Ukraine is more ambiguous because of the war. But in Tunisia, Indonesia and Senegal, there’s real optimism about progress towards an open society. But that doesn’t mean we’re going to import programmes or laws or legal institutions from longer-standing democracies, and there is less of an idea that government will be the answer. That happened in South Africa, and civil society lost its edge. In the next ten years, civil society in South Africa is heading into a second adulthood. There was the adulthood of struggle, followed now by the adulthood of democracy.

Are there any developments in the philanthropy world that give you hope that we’ll respond better in future to these very unique historical moments?

Over the last two decades, it was often said at OSF and elsewhere that we could get change to the point where it would be irreversible. I think we’ve learned that there is no such point, that there is no change that is irreversible. But, paradoxically, I think that’s a cause for hope. Because knowing that allows you to act, with humility but also with persistence.

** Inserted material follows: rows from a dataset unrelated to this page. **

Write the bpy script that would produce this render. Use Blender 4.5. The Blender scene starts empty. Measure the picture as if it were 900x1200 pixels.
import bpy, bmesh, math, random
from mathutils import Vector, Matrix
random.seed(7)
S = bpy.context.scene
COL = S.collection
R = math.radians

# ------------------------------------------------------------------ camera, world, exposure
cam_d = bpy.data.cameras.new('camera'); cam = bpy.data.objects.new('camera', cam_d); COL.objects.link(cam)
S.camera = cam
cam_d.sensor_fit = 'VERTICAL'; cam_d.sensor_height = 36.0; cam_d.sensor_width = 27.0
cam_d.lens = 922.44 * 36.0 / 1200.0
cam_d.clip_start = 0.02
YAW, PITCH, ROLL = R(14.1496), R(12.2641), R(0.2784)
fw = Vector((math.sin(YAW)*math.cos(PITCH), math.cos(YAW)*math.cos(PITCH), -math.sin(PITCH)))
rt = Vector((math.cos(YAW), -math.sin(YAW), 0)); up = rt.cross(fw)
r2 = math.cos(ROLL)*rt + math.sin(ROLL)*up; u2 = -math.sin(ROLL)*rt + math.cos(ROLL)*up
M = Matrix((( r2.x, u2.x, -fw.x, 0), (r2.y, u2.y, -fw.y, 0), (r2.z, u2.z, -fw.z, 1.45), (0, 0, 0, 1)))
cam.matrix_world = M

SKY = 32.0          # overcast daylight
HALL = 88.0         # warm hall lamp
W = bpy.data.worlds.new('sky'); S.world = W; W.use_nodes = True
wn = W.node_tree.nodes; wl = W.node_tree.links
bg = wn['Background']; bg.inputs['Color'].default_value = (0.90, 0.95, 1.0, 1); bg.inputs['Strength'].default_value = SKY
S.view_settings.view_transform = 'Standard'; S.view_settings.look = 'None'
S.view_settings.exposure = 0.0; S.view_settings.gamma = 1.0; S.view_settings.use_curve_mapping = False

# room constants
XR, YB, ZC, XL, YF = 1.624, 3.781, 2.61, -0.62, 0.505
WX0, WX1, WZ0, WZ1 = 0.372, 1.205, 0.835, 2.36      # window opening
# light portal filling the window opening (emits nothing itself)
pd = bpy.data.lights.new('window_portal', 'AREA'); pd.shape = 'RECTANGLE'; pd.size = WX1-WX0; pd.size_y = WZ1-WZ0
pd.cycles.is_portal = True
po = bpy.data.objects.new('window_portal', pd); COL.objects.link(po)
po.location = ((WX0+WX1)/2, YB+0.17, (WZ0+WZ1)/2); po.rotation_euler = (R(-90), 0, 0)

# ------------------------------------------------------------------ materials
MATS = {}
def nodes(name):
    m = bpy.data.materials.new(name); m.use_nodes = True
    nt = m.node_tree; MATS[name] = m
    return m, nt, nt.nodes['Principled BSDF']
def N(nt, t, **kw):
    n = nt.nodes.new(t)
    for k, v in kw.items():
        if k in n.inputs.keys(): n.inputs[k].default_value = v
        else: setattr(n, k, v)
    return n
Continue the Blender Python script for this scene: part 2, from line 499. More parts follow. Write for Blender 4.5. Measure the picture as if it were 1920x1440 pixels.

Which means that we should not say that transitions have failed after merely two years?

Exactly.

Chris Stone is president of the Open Society Foundations. He is an international expert on criminal justice reform and on the leadership and governance of non-profits. Prior to joining OSF, he was the Guggenheim Professor of the Practice of Criminal Justice at Harvard University’s John F Kennedy School of Government and director of the Hauser Center for Nonprofit Organizations.